• [Exercise task] Restate the listing that follows word for word, without its pictures.

• [Data provided]
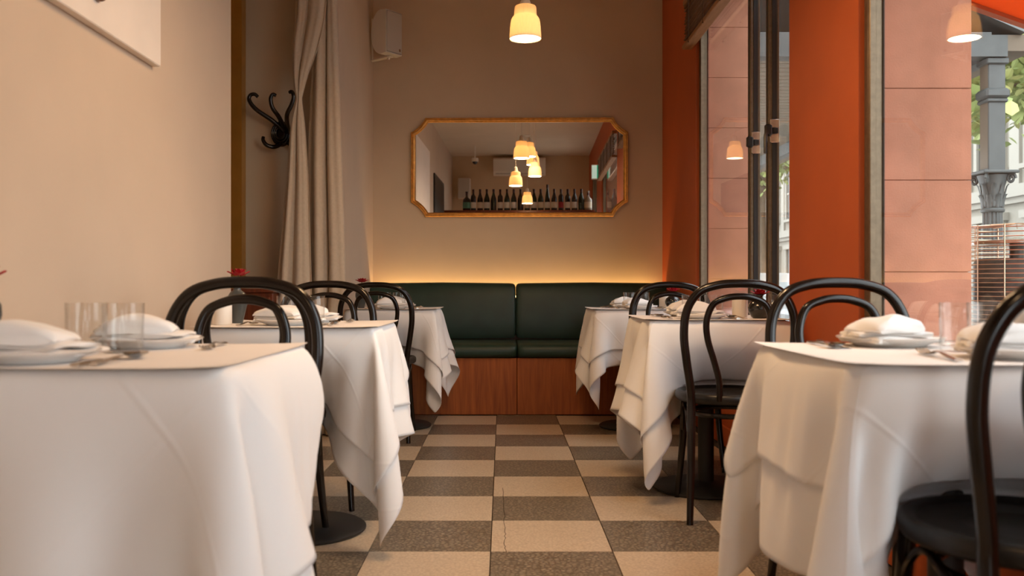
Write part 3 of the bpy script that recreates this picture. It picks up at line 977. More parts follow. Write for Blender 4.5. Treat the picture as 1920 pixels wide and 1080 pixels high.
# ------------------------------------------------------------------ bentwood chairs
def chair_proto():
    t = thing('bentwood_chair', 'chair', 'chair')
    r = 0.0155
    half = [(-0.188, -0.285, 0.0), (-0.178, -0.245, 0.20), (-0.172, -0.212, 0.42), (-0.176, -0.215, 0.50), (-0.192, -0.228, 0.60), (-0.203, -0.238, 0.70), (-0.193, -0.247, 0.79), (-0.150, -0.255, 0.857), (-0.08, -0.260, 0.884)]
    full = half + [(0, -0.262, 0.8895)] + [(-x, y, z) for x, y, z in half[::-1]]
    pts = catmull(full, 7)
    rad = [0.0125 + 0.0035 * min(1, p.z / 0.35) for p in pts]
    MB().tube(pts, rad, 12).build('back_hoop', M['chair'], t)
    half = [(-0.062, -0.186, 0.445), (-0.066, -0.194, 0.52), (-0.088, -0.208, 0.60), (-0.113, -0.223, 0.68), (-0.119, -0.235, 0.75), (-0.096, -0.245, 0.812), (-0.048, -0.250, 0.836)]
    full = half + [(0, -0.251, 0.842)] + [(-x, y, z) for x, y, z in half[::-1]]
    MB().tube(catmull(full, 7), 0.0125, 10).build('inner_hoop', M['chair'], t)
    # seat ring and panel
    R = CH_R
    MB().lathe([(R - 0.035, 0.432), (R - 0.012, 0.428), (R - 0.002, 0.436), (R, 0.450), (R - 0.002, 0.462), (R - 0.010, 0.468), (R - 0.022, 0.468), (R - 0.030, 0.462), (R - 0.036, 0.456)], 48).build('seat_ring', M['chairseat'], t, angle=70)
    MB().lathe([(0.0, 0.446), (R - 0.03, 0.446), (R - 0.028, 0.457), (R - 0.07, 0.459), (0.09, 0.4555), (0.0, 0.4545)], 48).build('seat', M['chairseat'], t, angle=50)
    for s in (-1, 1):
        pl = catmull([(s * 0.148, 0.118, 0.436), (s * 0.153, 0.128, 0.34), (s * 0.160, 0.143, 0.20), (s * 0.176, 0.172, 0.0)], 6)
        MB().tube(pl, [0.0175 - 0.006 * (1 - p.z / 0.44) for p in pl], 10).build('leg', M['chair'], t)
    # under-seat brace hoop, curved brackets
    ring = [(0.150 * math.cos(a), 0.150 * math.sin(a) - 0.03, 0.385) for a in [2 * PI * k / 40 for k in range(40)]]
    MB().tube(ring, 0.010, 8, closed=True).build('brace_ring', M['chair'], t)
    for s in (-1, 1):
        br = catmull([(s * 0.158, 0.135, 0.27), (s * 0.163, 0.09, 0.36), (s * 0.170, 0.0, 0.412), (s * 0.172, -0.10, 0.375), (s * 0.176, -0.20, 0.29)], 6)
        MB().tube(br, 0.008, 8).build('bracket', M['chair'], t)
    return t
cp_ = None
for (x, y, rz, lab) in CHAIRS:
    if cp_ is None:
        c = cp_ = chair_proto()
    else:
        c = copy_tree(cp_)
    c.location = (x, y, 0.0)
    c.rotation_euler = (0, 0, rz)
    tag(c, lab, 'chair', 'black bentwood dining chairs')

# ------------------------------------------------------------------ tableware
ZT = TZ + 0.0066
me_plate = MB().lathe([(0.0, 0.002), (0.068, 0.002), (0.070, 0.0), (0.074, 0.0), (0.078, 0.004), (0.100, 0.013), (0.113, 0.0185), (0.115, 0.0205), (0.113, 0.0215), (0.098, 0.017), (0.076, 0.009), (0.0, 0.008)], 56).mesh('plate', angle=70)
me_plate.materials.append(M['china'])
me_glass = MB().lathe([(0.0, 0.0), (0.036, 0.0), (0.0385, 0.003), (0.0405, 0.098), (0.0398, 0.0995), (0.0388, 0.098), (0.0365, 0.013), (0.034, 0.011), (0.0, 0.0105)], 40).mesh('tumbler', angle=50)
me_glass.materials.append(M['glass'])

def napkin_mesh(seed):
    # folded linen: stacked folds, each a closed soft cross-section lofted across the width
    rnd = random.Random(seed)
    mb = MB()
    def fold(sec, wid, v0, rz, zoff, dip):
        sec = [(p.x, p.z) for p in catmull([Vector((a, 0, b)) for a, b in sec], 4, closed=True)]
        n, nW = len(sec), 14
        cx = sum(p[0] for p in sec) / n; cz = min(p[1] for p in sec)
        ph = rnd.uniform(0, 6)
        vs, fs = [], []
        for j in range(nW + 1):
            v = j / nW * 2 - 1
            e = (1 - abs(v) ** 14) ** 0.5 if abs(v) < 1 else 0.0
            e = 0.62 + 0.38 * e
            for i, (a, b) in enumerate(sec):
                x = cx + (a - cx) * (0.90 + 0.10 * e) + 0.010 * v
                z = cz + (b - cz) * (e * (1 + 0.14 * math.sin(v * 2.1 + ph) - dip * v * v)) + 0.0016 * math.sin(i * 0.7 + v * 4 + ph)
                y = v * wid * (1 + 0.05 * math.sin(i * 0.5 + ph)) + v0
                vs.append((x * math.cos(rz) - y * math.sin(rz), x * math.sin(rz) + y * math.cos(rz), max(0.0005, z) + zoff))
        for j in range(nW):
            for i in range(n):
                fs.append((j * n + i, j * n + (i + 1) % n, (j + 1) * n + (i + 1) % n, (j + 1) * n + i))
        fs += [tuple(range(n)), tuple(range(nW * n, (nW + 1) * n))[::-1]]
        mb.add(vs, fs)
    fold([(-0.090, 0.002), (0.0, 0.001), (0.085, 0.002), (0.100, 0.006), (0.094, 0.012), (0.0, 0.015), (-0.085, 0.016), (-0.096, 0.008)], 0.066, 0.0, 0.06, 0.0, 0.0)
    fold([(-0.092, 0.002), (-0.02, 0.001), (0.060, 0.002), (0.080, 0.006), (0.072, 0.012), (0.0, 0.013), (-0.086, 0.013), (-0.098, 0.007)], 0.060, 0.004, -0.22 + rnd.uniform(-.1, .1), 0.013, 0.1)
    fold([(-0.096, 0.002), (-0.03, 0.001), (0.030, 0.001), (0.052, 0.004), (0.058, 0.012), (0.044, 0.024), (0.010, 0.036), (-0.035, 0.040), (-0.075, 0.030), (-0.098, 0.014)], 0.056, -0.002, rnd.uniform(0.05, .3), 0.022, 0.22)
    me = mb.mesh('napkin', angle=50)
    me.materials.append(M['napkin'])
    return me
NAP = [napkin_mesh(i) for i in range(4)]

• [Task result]
Write part 3 of the bpy script that recreates this picture. It picks up at line 977. More parts follow. Write for Blender 4.5. Treat the picture as 1920 pixels wide and 1080 pixels high.
# ------------------------------------------------------------------ bentwood chairs
def chair_proto():
    t = thing('bentwood_chair', 'chair', 'chair')
    r = 0.0155
    half = [(-0.188, -0.285, 0.0), (-0.178, -0.245, 0.20), (-0.172, -0.212, 0.42), (-0.176, -0.215, 0.50), (-0.192, -0.228, 0.60), (-0.203, -0.238, 0.70), (-0.193, -0.247, 0.79), (-0.150, -0.255, 0.857), (-0.08, -0.260, 0.884)]
    full = half + [(0, -0.262, 0.8895)] + [(-x, y, z) for x, y, z in half[::-1]]
    pts = catmull(full, 7)
    rad = [0.0125 + 0.0035 * min(1, p.z / 0.35) for p in pts]
    MB().tube(pts, rad, 12).build('back_hoop', M['chair'], t)
    half = [(-0.062, -0.186, 0.445), (-0.066, -0.194, 0.52), (-0.088, -0.208, 0.60), (-0.113, -0.223, 0.68), (-0.119, -0.235, 0.75), (-0.096, -0.245, 0.812), (-0.048, -0.250, 0.836)]
    full = half + [(0, -0.251, 0.842)] + [(-x, y, z) for x, y, z in half[::-1]]
    MB().tube(catmull(full, 7), 0.0125, 10).build('inner_hoop', M['chair'], t)
    # seat ring and panel
    R = CH_R
    MB().lathe([(R - 0.035, 0.432), (R - 0.012, 0.428), (R - 0.002, 0.436), (R, 0.450), (R - 0.002, 0.462), (R - 0.010, 0.468), (R - 0.022, 0.468), (R - 0.030, 0.462), (R - 0.036, 0.456)], 48).build('seat_ring', M['chairseat'], t, angle=70)
    MB().lathe([(0.0, 0.446), (R - 0.03, 0.446), (R - 0.028, 0.457), (R - 0.07, 0.459), (0.09, 0.4555), (0.0, 0.4545)], 48).build('seat', M['chairseat'], t, angle=50)
    for s in (-1, 1):
        pl = catmull([(s * 0.148, 0.118, 0.436), (s * 0.153, 0.128, 0.34), (s * 0.160, 0.143, 0.20), (s * 0.176, 0.172, 0.0)], 6)
        MB().tube(pl, [0.0175 - 0.006 * (1 - p.z / 0.44) for p in pl], 10).build('leg', M['chair'], t)
    # under-seat brace hoop, curved brackets
    ring = [(0.150 * math.cos(a), 0.150 * math.sin(a) - 0.03, 0.385) for a in [2 * PI * k / 40 for k in range(40)]]
    MB().tube(ring, 0.010, 8, closed=True).build('brace_ring', M['chair'], t)
    for s in (-1, 1):
        br = catmull([(s * 0.158, 0.135, 0.27), (s * 0.163, 0.09, 0.36), (s * 0.170, 0.0, 0.412), (s * 0.172, -0.10, 0.375), (s * 0.176, -0.20, 0.29)], 6)
        MB().tube(br, 0.008, 8).build('bracket', M['chair'], t)
    return t
cp_ = None
for (x, y, rz, lab) in CHAIRS:
    if cp_ is None:
        c = cp_ = chair_proto()
    else:
        c = copy_tree(cp_)
    c.location = (x, y, 0.0)
    c.rotation_euler = (0, 0, rz)
    tag(c, lab, 'chair', 'black bentwood dining chairs')

# ------------------------------------------------------------------ tableware
ZT = TZ + 0.0066
me_plate = MB().lathe([(0.0, 0.002), (0.068, 0.002), (0.070, 0.0), (0.074, 0.0), (0.078, 0.004), (0.100, 0.013), (0.113, 0.0185), (0.115, 0.0205), (0.113, 0.0215), (0.098, 0.017), (0.076, 0.009), (0.0, 0.008)], 56).mesh('plate', angle=70)
me_plate.materials.append(M['china'])
me_glass = MB().lathe([(0.0, 0.0), (0.036, 0.0), (0.0385, 0.003), (0.0405, 0.098), (0.0398, 0.0995), (0.0388, 0.098), (0.0365, 0.013), (0.034, 0.011), (0.0, 0.0105)], 40).mesh('tumbler', angle=50)
me_glass.materials.append(M['glass'])

def napkin_mesh(seed):
    # folded linen: stacked folds, each a closed soft cross-section lofted across the width
    rnd = random.Random(seed)
    mb = MB()
    def fold(sec, wid, v0, rz, zoff, dip):
        sec = [(p.x, p.z) for p in catmull([Vector((a, 0, b)) for a, b in sec], 4, closed=True)]
        n, nW = len(sec), 14
        cx = sum(p[0] for p in sec) / n; cz = min(p[1] for p in sec)
        ph = rnd.uniform(0, 6)
        vs, fs = [], []
        for j in range(nW + 1):
            v = j / nW * 2 - 1
            e = (1 - abs(v) ** 14) ** 0.5 if abs(v) < 1 else 0.0
            e = 0.62 + 0.38 * e
            for i, (a, b) in enumerate(sec):
                x = cx + (a - cx) * (0.90 + 0.10 * e) + 0.010 * v
                z = cz + (b - cz) * (e * (1 + 0.14 * math.sin(v * 2.1 + ph) - dip * v * v)) + 0.0016 * math.sin(i * 0.7 + v * 4 + ph)
                y = v * wid * (1 + 0.05 * math.sin(i * 0.5 + ph)) + v0
                vs.append((x * math.cos(rz) - y * math.sin(rz), x * math.sin(rz) + y * math.cos(rz), max(0.0005, z) + zoff))
        for j in range(nW):
            for i in range(n):
                fs.append((j * n + i, j * n + (i + 1) % n, (j + 1) * n + (i + 1) % n, (j + 1) * n + i))
        fs += [tuple(range(n)), tuple(range(nW * n, (nW + 1) * n))[::-1]]
        mb.add(vs, fs)
    fold([(-0.090, 0.002), (0.0, 0.001), (0.085, 0.002), (0.100, 0.006), (0.094, 0.012), (0.0, 0.015), (-0.085, 0.016), (-0.096, 0.008)], 0.066, 0.0, 0.06, 0.0, 0.0)
    fold([(-0.092, 0.002), (-0.02, 0.001), (0.060, 0.002), (0.080, 0.006), (0.072, 0.012), (0.0, 0.013), (-0.086, 0.013), (-0.098, 0.007)], 0.060, 0.004, -0.22 + rnd.uniform(-.1, .1), 0.013, 0.1)
    fold([(-0.096, 0.002), (-0.03, 0.001), (0.030, 0.001), (0.052, 0.004), (0.058, 0.012), (0.044, 0.024), (0.010, 0.036), (-0.035, 0.040), (-0.075, 0.030), (-0.098, 0.014)], 0.056, -0.002, rnd.uniform(0.05, .3), 0.022, 0.22)
    me = mb.mesh('napkin', angle=50)
    me.materials.append(M['napkin'])
    return me
NAP = [napkin_mesh(i) for i in range(4)]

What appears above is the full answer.